**What is asked**
Copy out the whole listing exactly as written, leaving the pictures behind.
>> BEGIN
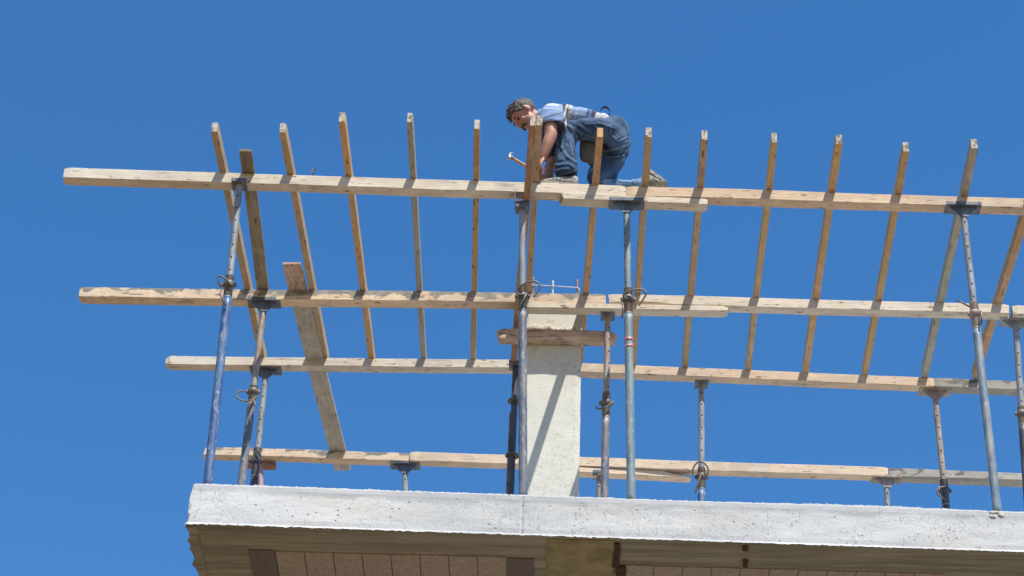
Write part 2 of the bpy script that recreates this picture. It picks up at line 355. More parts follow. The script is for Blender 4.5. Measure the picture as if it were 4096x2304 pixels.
# ------------------------------------------------------------------ timbers
def timber(name, P0, P1, w, h, mats, seed=0, label=None, cat='beam', group=None, rough=1., wane=(), sag=0., ends=(0, 0), cut=None, round_ends=.006, seg=.04):
    """sawn timber: P0,P1 = bottom centre of each end; local X runs along it"""
    P0, P1 = Vector(P0), Vector(P1); L = (P1-P0).length; X = (P1-P0).normalized(); Yv = Vector((0, 0, 1)).cross(X).normalized(); Zv = X.cross(Yv)
    mat4 = Matrix((X, Yv, Zv)).transposed().to_4x4(); mat4.translation = P0
    bm = bmesh.new(); N = max(8, int(L/seg)); prev = None; ring0 = None
    rnd = random.Random(seed); off = rnd.random()*100
    wn = {c: rnd.uniform(.4, 1.) for c in range(4)}
    for i in range(N+1):
        t = i/N; x = L*t; ring = []
        e = min(x, L-x); sh = round_ends*max(0, 1-e/.03)**2
        for c, (sy, sz) in enumerate(((-1, 0), (1, 0), (1, 1), (-1, 1))):
            ch = .0025+rough*.004*max(0, noise.noise(Vector((x*4, off+c*7, 1)))+.25)+rough*.009*max(0, noise.noise(Vector((x*1.3, off+c*7, 5)))-.3)*wn[c]
            ch += rough*.006*max(0, noise.noise(Vector((x*19, off+c*3, 9)))-.42)
            for (wx0, wx1, wc, wd) in wane:
                if wc == c and wx0 < x < wx1: ch += wd*sin(pi*(x-wx0)/(wx1-wx0))**.5
            jy = .0012*noise.noise(Vector((x*5, off, c))); jz = .0012*noise.noise(Vector((x*5, off+3, c)))
            y = sy*(w/2-sh)+jy; z = (sh if sz == 0 else h-sh)+jz
            a = Vector((x, y-sy*ch, z)); b = Vector((x, y, z+(ch if sz == 0 else -ch)))
            ring += ([a, b] if c in (1, 3) else [b, a])
        for v in ring:
            if cut: v.x = cut(v.x, v.y, v.z, L)
            if i in (0, N) and ends[0 if i == 0 else 1]: v.x += ends[0 if i == 0 else 1]*noise.noise(Vector((v.y*60, v.z*60, off)))*(1 if i else -1)
            v.z += -sag*4*t*(1-t)+rough*.006*noise.noise(Vector((x*.8, off, 30))); v.y += rough*.011*noise.noise(Vector((x*.6, off, 50)))
        ring = [bm.verts.new(v) for v in ring]
        if prev:
            for j in range(8): bm.faces.new((prev[j], prev[(j+1) % 8], ring[(j+1) % 8], ring[j]))
        else: ring0 = ring
        prev = ring
    f1 = bm.faces.new(ring0); f2 = bm.faces.new(prev); f1.material_index = f2.material_index = 1
    o = from_bm(name, bm, mats, None, mat4)
    return tag(o, label, cat, group)
def row_beam(px, z, w, h, mats, **k):
    """px = two photo points on the front top edge; z = height of that edge"""
    a, b = at_z(*px[0], z), at_z(*px[1], z); d = (b-a).normalized(); nrm = Vector((-d.y, d.x, 0))
    return timber('timber_beam', a+nrm*w/2-Vector((0, 0, h)), b+nrm*w/2-Vector((0, 0, h)), w, h, mats, **k)
E_ = M['end']; G1 = 'long timber beams lying on the steel props'
row_beam(((258, 667), (2506, 742)), ZT, .10, .098, [M['beam_pale'], E_], seed=1, label='long pale weathered timber beam of the nearest row, its left end hanging free under the sky', group=G1, round_ends=.008)
row_beam(((2507, 742.5), (4230, 796)), ZT, .10, .092, [M['beam_fresh'], E_], seed=2, label='peach coloured timber beam at the right of the nearest row, right of the kneeling worker', group=G1)
row_beam(((2245, 770), (2832, 793)), ZT-.1, .10, .055, [M['beam_pale'], E_], seed=3, label='short thick splice plank with a broken left end under the nearest beam joint', group='splice pieces under beam joints', ends=(.05, .01), seg=.015)
row_beam(((320, 1146), (2424, 1174)), ZT, .11, .098, [M['beam_stain'], E_], seed=4, label='second row timber beam with grey cement stains, its left end hanging free', group=G1)
row_beam(((2432, 1176), (4036, 1219)), ZT, .10, .09, [M['beam_pale'], E_], seed=5, label='knotty cracked timber beam at the right of the second row, behind the teal prop', group=G1, wane=((0, .5, 0, .02), (0, .5, 1, .02)), ends=(.03, .02))
row_beam(((4046, 1222), (4240, 1227)), ZT, .10, .09, [M['beam_pale'], E_], seed=6, label='timber beam stub with splintered end at the right edge of the second row', group=G1, ends=(.06, .02))
row_beam(((2100, 1209), (2912, 1222)), ZT-.1, .10, .05, [M['beam_pale'], E_], seed=7, label='thin splice plank across the column top under the second row joint', group='splice pieces under beam joints', round_ends=.01)
row_beam(((663, 1423), (2200, 1442)), ZT, .10, .085, [M['beam_pale'], E_], seed=8, label='third row timber beam left of the column with rounded pale left end', group=G1, round_ends=.018)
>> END
**Full output**
Write part 2 of the bpy script that recreates this picture. It picks up at line 355. More parts follow. The script is for Blender 4.5. Measure the picture as if it were 4096x2304 pixels.
# ------------------------------------------------------------------ timbers
def timber(name, P0, P1, w, h, mats, seed=0, label=None, cat='beam', group=None, rough=1., wane=(), sag=0., ends=(0, 0), cut=None, round_ends=.006, seg=.04):
    """sawn timber: P0,P1 = bottom centre of each end; local X runs along it"""
    P0, P1 = Vector(P0), Vector(P1); L = (P1-P0).length; X = (P1-P0).normalized(); Yv = Vector((0, 0, 1)).cross(X).normalized(); Zv = X.cross(Yv)
    mat4 = Matrix((X, Yv, Zv)).transposed().to_4x4(); mat4.translation = P0
    bm = bmesh.new(); N = max(8, int(L/seg)); prev = None; ring0 = None
    rnd = random.Random(seed); off = rnd.random()*100
    wn = {c: rnd.uniform(.4, 1.) for c in range(4)}
    for i in range(N+1):
        t = i/N; x = L*t; ring = []
        e = min(x, L-x); sh = round_ends*max(0, 1-e/.03)**2
        for c, (sy, sz) in enumerate(((-1, 0), (1, 0), (1, 1), (-1, 1))):
            ch = .0025+rough*.004*max(0, noise.noise(Vector((x*4, off+c*7, 1)))+.25)+rough*.009*max(0, noise.noise(Vector((x*1.3, off+c*7, 5)))-.3)*wn[c]
            ch += rough*.006*max(0, noise.noise(Vector((x*19, off+c*3, 9)))-.42)
            for (wx0, wx1, wc, wd) in wane:
                if wc == c and wx0 < x < wx1: ch += wd*sin(pi*(x-wx0)/(wx1-wx0))**.5
            jy = .0012*noise.noise(Vector((x*5, off, c))); jz = .0012*noise.noise(Vector((x*5, off+3, c)))
            y = sy*(w/2-sh)+jy; z = (sh if sz == 0 else h-sh)+jz
            a = Vector((x, y-sy*ch, z)); b = Vector((x, y, z+(ch if sz == 0 else -ch)))
            ring += ([a, b] if c in (1, 3) else [b, a])
        for v in ring:
            if cut: v.x = cut(v.x, v.y, v.z, L)
            if i in (0, N) and ends[0 if i == 0 else 1]: v.x += ends[0 if i == 0 else 1]*noise.noise(Vector((v.y*60, v.z*60, off)))*(1 if i else -1)
            v.z += -sag*4*t*(1-t)+rough*.006*noise.noise(Vector((x*.8, off, 30))); v.y += rough*.011*noise.noise(Vector((x*.6, off, 50)))
        ring = [bm.verts.new(v) for v in ring]
        if prev:
            for j in range(8): bm.faces.new((prev[j], prev[(j+1) % 8], ring[(j+1) % 8], ring[j]))
        else: ring0 = ring
        prev = ring
    f1 = bm.faces.new(ring0); f2 = bm.faces.new(prev); f1.material_index = f2.material_index = 1
    o = from_bm(name, bm, mats, None, mat4)
    return tag(o, label, cat, group)
def row_beam(px, z, w, h, mats, **k):
    """px = two photo points on the front top edge; z = height of that edge"""
    a, b = at_z(*px[0], z), at_z(*px[1], z); d = (b-a).normalized(); nrm = Vector((-d.y, d.x, 0))
    return timber('timber_beam', a+nrm*w/2-Vector((0, 0, h)), b+nrm*w/2-Vector((0, 0, h)), w, h, mats, **k)
E_ = M['end']; G1 = 'long timber beams lying on the steel props'
row_beam(((258, 667), (2506, 742)), ZT, .10, .098, [M['beam_pale'], E_], seed=1, label='long pale weathered timber beam of the nearest row, its left end hanging free under the sky', group=G1, round_ends=.008)
row_beam(((2507, 742.5), (4230, 796)), ZT, .10, .092, [M['beam_fresh'], E_], seed=2, label='peach coloured timber beam at the right of the nearest row, right of the kneeling worker', group=G1)
row_beam(((2245, 770), (2832, 793)), ZT-.1, .10, .055, [M['beam_pale'], E_], seed=3, label='short thick splice plank with a broken left end under the nearest beam joint', group='splice pieces under beam joints', ends=(.05, .01), seg=.015)
row_beam(((320, 1146), (2424, 1174)), ZT, .11, .098, [M['beam_stain'], E_], seed=4, label='second row timber beam with grey cement stains, its left end hanging free', group=G1)
row_beam(((2432, 1176), (4036, 1219)), ZT, .10, .09, [M['beam_pale'], E_], seed=5, label='knotty cracked timber beam at the right of the second row, behind the teal prop', group=G1, wane=((0, .5, 0, .02), (0, .5, 1, .02)), ends=(.03, .02))
row_beam(((4046, 1222), (4240, 1227)), ZT, .10, .09, [M['beam_pale'], E_], seed=6, label='timber beam stub with splintered end at the right edge of the second row', group=G1, ends=(.06, .02))
row_beam(((2100, 1209), (2912, 1222)), ZT-.1, .10, .05, [M['beam_pale'], E_], seed=7, label='thin splice plank across the column top under the second row joint', group='splice pieces under beam joints', round_ends=.01)
row_beam(((663, 1423), (2200, 1442)), ZT, .10, .085, [M['beam_pale'], E_], seed=8, label='third row timber beam left of the column with rounded pale left end', group=G1, round_ends=.018)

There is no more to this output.